La bouffée inflationniste des derniers mois s'explique par la hausse des cours des matières premières, notamment du pétrole. Mais il n'y a pas d'inflation pour des causes domestiques en Europe, car les salaires n'augmentent pas, le marché du travail est sans tension et l'offre de produits est excédentaire. Tant que ces ingrédients ne bougeront pas, la diffusion de l'inflation importée sera freinée. Le risque d'une spirale inflationniste comme dans les années 1970 est limité par la désindexation des salaires sur les prix.

La situation est-elle durable ?

Difficile à dire aujourd'hui. Le rythme de développement des pays émergents les conduit à consommer de plus en plus de pétrole et de matières premières, accentuant ainsi les pressions sur les prix, d'autant que s'y ajoutent les événements au Moyen-Orient.

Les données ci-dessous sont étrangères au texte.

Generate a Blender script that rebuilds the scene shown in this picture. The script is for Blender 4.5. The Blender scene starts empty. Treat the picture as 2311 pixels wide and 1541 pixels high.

Notre devise est assez forte pour les amortir un peu ? et notre Banque centrale est ultra vigilante ! ?, mais on ne peut exclure que ce mouvement perdure. La situation pourrait même changer brutalement avec la crise de Fukushima. Le rejet de l'énergie atomique par les opinions publiques entraînerait un recours à des systèmes de production plus onéreux, au moins à court terme. Ce qui se traduirait mécaniquement par une forte hausse du coût de l'électricité, et donc de l'inflation. Et freinerait, de surcroît, la croissance économique. Ce scénario de choc inflationniste ne peut dorénavant être exclu, même s'il ne constitue pas notre anticipation centrale.

Les épargnants peuvent-ils vraiment s'en prémunir ?

Certains placements résistent mieux que d'autres aux hausses de prix. L'immobilier procure une bonne couverture, et les placements indexés sur l'inflation suivent par définition le rythme. Les livrets réglementés constituent aussi un bon abri, car leurs taux sont en grande partie indexés sur l'inflation constatée.